Using geo-positioning, an iPhone and the headset with earphones, you listen to audio information and watch the movies (all available in English) for each spot, accompanied by the Past View guide – an experience which brings history to life as no book can. And will appeal to children, especially, far more than print.

The Metropol tour takes you up on top of the “Mushrooms”, Seville’s new architectural wonder, officially named Metropol Parasol, consisting of six vast fungi-shaped shades. On a 26m-high walkway, you watch a video reconstruction of Roman Seville – inspired by, rather than based on, fact. This is the best introduction to the city you can give to a screen-happy teenager.

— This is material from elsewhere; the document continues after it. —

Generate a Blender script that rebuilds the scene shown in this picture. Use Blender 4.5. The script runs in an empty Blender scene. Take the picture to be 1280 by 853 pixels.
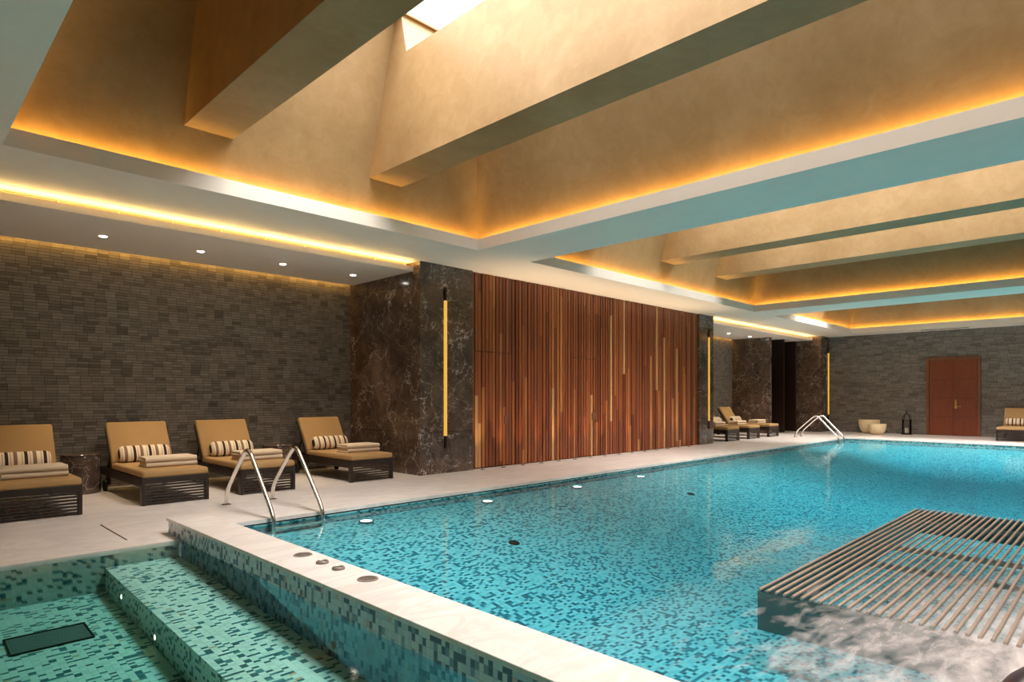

Prices: Seville tour: 15 euros (price is same for adults and children).
Metropol tour: 5 euros, plus 1.40 euros entrance fee.
Combined price: 18 euros, plus 1.40 entrance fee.

Three fierce lions at the Archaeological Museum in Maria Luisa Park.

Three fierce lions at the Archaeological Museum in Maria Luisa Park.

Have you traveled in Spain with children? Tell us about your experience!

4 Responses

  1. Cat says:

    I just went recently to the Pabellón de la Navegación and was blown away – great space with lots of things to do for kids. I have major envy for the kiddies who grow up in Seville!

  2. admin says:

    Good to know!

  3. As ever, FAB insider tips, Fiona! But I think the ‘Star Wars’ plaza will top the list for little boys (and big ones, too, in fact!) :)

  4. Cat, it’s a shame the Pabellon’s not more well-known – you’d think it was in another town, being across the river 😉 You may have to sneak into one of their weekend events involving pirates…!! Jenni, you will have to come and see it for yourself one day!!